Stated task
Your task is to print all of the data word for word.

=====

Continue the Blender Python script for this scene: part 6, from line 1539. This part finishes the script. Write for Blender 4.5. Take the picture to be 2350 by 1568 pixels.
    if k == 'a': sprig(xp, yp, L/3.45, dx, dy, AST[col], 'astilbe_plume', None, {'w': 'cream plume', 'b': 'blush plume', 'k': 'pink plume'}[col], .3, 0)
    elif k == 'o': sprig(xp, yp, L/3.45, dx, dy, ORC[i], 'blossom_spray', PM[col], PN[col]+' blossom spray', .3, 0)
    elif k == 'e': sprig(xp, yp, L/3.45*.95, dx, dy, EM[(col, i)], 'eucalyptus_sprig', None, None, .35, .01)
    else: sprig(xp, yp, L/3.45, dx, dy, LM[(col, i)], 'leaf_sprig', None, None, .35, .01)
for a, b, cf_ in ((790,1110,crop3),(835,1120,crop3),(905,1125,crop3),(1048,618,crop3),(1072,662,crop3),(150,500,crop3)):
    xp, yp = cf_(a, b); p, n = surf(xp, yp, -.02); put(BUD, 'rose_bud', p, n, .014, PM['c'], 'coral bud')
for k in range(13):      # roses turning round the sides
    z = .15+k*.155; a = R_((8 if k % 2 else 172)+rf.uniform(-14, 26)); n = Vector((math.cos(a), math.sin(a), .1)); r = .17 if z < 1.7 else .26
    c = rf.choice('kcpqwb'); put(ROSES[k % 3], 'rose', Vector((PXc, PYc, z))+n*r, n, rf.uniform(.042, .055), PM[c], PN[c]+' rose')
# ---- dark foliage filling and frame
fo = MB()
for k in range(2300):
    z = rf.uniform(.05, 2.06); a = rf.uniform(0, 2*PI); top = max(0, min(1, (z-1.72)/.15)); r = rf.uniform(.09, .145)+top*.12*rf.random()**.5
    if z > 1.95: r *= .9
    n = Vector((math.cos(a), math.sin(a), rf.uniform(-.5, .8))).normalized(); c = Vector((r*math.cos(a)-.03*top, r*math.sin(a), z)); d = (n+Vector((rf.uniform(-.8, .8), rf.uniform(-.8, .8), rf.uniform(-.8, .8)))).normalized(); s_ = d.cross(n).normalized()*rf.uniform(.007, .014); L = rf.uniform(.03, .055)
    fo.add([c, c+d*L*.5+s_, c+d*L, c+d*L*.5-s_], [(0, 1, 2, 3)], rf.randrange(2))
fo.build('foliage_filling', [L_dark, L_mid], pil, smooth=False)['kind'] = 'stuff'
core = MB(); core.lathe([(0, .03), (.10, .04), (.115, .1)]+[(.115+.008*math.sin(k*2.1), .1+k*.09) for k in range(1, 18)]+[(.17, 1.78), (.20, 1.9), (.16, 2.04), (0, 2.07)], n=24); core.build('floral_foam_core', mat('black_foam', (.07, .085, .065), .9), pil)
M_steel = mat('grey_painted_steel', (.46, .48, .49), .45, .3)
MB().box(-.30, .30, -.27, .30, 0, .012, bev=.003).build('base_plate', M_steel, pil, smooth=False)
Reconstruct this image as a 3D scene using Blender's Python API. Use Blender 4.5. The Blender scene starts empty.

=====

Output for this exercise
Continue the Blender Python script for this scene: part 6, from line 1539. This part finishes the script. Write for Blender 4.5. Take the picture to be 2350 by 1568 pixels.
    if k == 'a': sprig(xp, yp, L/3.45, dx, dy, AST[col], 'astilbe_plume', None, {'w': 'cream plume', 'b': 'blush plume', 'k': 'pink plume'}[col], .3, 0)
    elif k == 'o': sprig(xp, yp, L/3.45, dx, dy, ORC[i], 'blossom_spray', PM[col], PN[col]+' blossom spray', .3, 0)
    elif k == 'e': sprig(xp, yp, L/3.45*.95, dx, dy, EM[(col, i)], 'eucalyptus_sprig', None, None, .35, .01)
    else: sprig(xp, yp, L/3.45, dx, dy, LM[(col, i)], 'leaf_sprig', None, None, .35, .01)
for a, b, cf_ in ((790,1110,crop3),(835,1120,crop3),(905,1125,crop3),(1048,618,crop3),(1072,662,crop3),(150,500,crop3)):
    xp, yp = cf_(a, b); p, n = surf(xp, yp, -.02); put(BUD, 'rose_bud', p, n, .014, PM['c'], 'coral bud')
for k in range(13):      # roses turning round the sides
    z = .15+k*.155; a = R_((8 if k % 2 else 172)+rf.uniform(-14, 26)); n = Vector((math.cos(a), math.sin(a), .1)); r = .17 if z < 1.7 else .26
    c = rf.choice('kcpqwb'); put(ROSES[k % 3], 'rose', Vector((PXc, PYc, z))+n*r, n, rf.uniform(.042, .055), PM[c], PN[c]+' rose')
# ---- dark foliage filling and frame
fo = MB()
for k in range(2300):
    z = rf.uniform(.05, 2.06); a = rf.uniform(0, 2*PI); top = max(0, min(1, (z-1.72)/.15)); r = rf.uniform(.09, .145)+top*.12*rf.random()**.5
    if z > 1.95: r *= .9
    n = Vector((math.cos(a), math.sin(a), rf.uniform(-.5, .8))).normalized(); c = Vector((r*math.cos(a)-.03*top, r*math.sin(a), z)); d = (n+Vector((rf.uniform(-.8, .8), rf.uniform(-.8, .8), rf.uniform(-.8, .8)))).normalized(); s_ = d.cross(n).normalized()*rf.uniform(.007, .014); L = rf.uniform(.03, .055)
    fo.add([c, c+d*L*.5+s_, c+d*L, c+d*L*.5-s_], [(0, 1, 2, 3)], rf.randrange(2))
fo.build('foliage_filling', [L_dark, L_mid], pil, smooth=False)['kind'] = 'stuff'
core = MB(); core.lathe([(0, .03), (.10, .04), (.115, .1)]+[(.115+.008*math.sin(k*2.1), .1+k*.09) for k in range(1, 18)]+[(.17, 1.78), (.20, 1.9), (.16, 2.04), (0, 2.07)], n=24); core.build('floral_foam_core', mat('black_foam', (.07, .085, .065), .9), pil)
M_steel = mat('grey_painted_steel', (.46, .48, .49), .45, .3)
MB().box(-.30, .30, -.27, .30, 0, .012, bev=.003).build('base_plate', M_steel, pil, smooth=False)
Reconstruct this image as a 3D scene using Blender's Python API. Use Blender 4.5. The Blender scene starts empty.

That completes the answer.